Monday, November 02, 2009

Microsoft breaking Google's rules for Windows 7 push

Over at TheNextWeb Alex Wilhelm noticed Apple bidding on [windows 7] keywords. It was a good blog post but actually this is just fairly common digital marketing tactics. Kudus to Apple for the attempt. You're not allowed a negative AdWords ad - so they can't slag Microsoft off - but they can encourage a positive view on their own product.



I can't re-create this exactly. I don't think Apple are running this ad in the UK (given that we get our own remakes of Mac vs PC TV ads I suspect we have a different Apple marketing department).

I do, however, get this on a [windows 7 download] search.


What the two searches have in common is that they both show "microsoft.com" and "microsoftstore.com" domain. A quick check on the WHOIS shows me that it really is Microsoft behind "microsoftstore.com" and not a squatter.

So what's the big deal?

Google has rules for what's an acceptable PPC/AdWords campaign... and this breaks it. Google bans "double serving". That's the same advertiser, using different sites but with a similar purpose, bidding on the same keywords and showing at the same time.

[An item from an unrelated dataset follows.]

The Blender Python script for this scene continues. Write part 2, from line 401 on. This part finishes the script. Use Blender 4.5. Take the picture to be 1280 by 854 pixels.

Double serving isn't always black and white. For example, a company which owns a bunch of dating sites could advertise the same sites for the same keywords if the first site was a subscription model targeted towards professionals and the second site was a free to access, targetted to 20-sometimes, with a regional flare and which made heavy use of SMS. Why? They might both be dating sites but the user experience is clearly different.

Microsoft.com and Microsoftstore.com might be different sites but the user experience here is pretty much the same experience. The student offer link (microsoft.com here in the UK) takes me through some targeting options and after telling the site that I'm not a student I end up at a page which looks like this:



The Microsoftstore.com page looks like this:



I'm not saying Microsoft are doing anything ethically wrong here. In fact, they and whoever their digital marketing agency are may be unaware of Google's double serving policy (which may cause them problems when/if they have to pick one ad or the other).

This is, however, another example of how awkward the double serving policy is and how Google don't always catch it straight away.